• **The request**
Output the material below in its entirety, exactly as given.

• **Records supplied**
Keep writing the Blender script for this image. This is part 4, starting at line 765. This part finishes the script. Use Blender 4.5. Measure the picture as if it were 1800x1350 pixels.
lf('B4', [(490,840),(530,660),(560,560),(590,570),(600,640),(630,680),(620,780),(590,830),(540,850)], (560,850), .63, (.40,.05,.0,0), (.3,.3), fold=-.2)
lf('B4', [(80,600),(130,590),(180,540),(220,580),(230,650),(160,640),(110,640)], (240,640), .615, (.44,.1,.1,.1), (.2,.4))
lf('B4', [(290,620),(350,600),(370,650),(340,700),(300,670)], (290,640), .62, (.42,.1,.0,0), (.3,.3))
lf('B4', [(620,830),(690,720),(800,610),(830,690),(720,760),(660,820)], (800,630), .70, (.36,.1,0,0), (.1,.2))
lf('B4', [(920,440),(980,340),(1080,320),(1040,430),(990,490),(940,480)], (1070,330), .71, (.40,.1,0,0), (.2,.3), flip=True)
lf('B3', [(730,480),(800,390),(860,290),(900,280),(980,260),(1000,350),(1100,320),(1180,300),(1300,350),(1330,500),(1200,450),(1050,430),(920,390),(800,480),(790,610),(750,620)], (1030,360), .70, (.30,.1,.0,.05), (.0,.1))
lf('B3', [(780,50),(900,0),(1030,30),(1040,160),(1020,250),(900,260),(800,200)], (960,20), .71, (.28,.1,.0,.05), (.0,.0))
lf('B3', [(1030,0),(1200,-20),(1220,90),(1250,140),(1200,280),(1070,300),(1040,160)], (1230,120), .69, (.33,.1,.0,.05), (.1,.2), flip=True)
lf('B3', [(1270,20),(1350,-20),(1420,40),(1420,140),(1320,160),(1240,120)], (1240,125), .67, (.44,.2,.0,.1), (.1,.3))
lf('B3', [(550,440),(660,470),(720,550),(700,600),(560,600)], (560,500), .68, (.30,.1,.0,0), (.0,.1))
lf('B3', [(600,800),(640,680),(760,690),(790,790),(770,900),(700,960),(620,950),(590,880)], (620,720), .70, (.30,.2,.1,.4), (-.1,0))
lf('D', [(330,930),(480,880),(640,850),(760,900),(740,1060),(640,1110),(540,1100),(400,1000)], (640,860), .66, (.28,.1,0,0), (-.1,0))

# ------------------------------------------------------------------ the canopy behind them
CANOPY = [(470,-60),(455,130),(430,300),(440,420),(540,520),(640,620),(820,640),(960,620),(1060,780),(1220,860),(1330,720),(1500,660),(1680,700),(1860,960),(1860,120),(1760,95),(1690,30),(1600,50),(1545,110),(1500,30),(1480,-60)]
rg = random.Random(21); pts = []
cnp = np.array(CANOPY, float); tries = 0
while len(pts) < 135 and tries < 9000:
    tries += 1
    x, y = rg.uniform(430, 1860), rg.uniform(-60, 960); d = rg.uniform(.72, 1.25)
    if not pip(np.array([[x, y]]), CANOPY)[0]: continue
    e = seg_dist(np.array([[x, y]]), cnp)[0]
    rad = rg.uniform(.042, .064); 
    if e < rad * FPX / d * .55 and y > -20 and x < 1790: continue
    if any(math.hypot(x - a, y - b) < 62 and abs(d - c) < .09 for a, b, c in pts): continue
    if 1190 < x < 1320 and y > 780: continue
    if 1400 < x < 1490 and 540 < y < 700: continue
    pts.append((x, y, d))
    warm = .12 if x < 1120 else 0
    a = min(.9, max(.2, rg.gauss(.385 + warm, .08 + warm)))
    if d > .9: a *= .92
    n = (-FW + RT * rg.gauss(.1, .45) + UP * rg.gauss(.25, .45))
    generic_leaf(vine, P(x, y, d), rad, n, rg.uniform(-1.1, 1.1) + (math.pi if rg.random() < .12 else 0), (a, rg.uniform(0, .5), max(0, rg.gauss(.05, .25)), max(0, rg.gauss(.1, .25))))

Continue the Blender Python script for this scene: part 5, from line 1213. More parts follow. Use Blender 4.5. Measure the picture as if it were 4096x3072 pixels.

• **Result of this exercise**
Keep writing the Blender script for this image. This is part 4, starting at line 765. This part finishes the script. Use Blender 4.5. Measure the picture as if it were 1800x1350 pixels.
lf('B4', [(490,840),(530,660),(560,560),(590,570),(600,640),(630,680),(620,780),(590,830),(540,850)], (560,850), .63, (.40,.05,.0,0), (.3,.3), fold=-.2)
lf('B4', [(80,600),(130,590),(180,540),(220,580),(230,650),(160,640),(110,640)], (240,640), .615, (.44,.1,.1,.1), (.2,.4))
lf('B4', [(290,620),(350,600),(370,650),(340,700),(300,670)], (290,640), .62, (.42,.1,.0,0), (.3,.3))
lf('B4', [(620,830),(690,720),(800,610),(830,690),(720,760),(660,820)], (800,630), .70, (.36,.1,0,0), (.1,.2))
lf('B4', [(920,440),(980,340),(1080,320),(1040,430),(990,490),(940,480)], (1070,330), .71, (.40,.1,0,0), (.2,.3), flip=True)
lf('B3', [(730,480),(800,390),(860,290),(900,280),(980,260),(1000,350),(1100,320),(1180,300),(1300,350),(1330,500),(1200,450),(1050,430),(920,390),(800,480),(790,610),(750,620)], (1030,360), .70, (.30,.1,.0,.05), (.0,.1))
lf('B3', [(780,50),(900,0),(1030,30),(1040,160),(1020,250),(900,260),(800,200)], (960,20), .71, (.28,.1,.0,.05), (.0,.0))
lf('B3', [(1030,0),(1200,-20),(1220,90),(1250,140),(1200,280),(1070,300),(1040,160)], (1230,120), .69, (.33,.1,.0,.05), (.1,.2), flip=True)
lf('B3', [(1270,20),(1350,-20),(1420,40),(1420,140),(1320,160),(1240,120)], (1240,125), .67, (.44,.2,.0,.1), (.1,.3))
lf('B3', [(550,440),(660,470),(720,550),(700,600),(560,600)], (560,500), .68, (.30,.1,.0,0), (.0,.1))
lf('B3', [(600,800),(640,680),(760,690),(790,790),(770,900),(700,960),(620,950),(590,880)], (620,720), .70, (.30,.2,.1,.4), (-.1,0))
lf('D', [(330,930),(480,880),(640,850),(760,900),(740,1060),(640,1110),(540,1100),(400,1000)], (640,860), .66, (.28,.1,0,0), (-.1,0))

# ------------------------------------------------------------------ the canopy behind them
CANOPY = [(470,-60),(455,130),(430,300),(440,420),(540,520),(640,620),(820,640),(960,620),(1060,780),(1220,860),(1330,720),(1500,660),(1680,700),(1860,960),(1860,120),(1760,95),(1690,30),(1600,50),(1545,110),(1500,30),(1480,-60)]
rg = random.Random(21); pts = []
cnp = np.array(CANOPY, float); tries = 0
while len(pts) < 135 and tries < 9000:
    tries += 1
    x, y = rg.uniform(430, 1860), rg.uniform(-60, 960); d = rg.uniform(.72, 1.25)
    if not pip(np.array([[x, y]]), CANOPY)[0]: continue
    e = seg_dist(np.array([[x, y]]), cnp)[0]
    rad = rg.uniform(.042, .064); 
    if e < rad * FPX / d * .55 and y > -20 and x < 1790: continue
    if any(math.hypot(x - a, y - b) < 62 and abs(d - c) < .09 for a, b, c in pts): continue
    if 1190 < x < 1320 and y > 780: continue
    if 1400 < x < 1490 and 540 < y < 700: continue
    pts.append((x, y, d))
    warm = .12 if x < 1120 else 0
    a = min(.9, max(.2, rg.gauss(.385 + warm, .08 + warm)))
    if d > .9: a *= .92
    n = (-FW + RT * rg.gauss(.1, .45) + UP * rg.gauss(.25, .45))
    generic_leaf(vine, P(x, y, d), rad, n, rg.uniform(-1.1, 1.1) + (math.pi if rg.random() < .12 else 0), (a, rg.uniform(0, .5), max(0, rg.gauss(.05, .25)), max(0, rg.gauss(.1, .25))))

Continue the Blender Python script for this scene: part 5, from line 1213. More parts follow. Use Blender 4.5. Measure the picture as if it were 4096x3072 pixels.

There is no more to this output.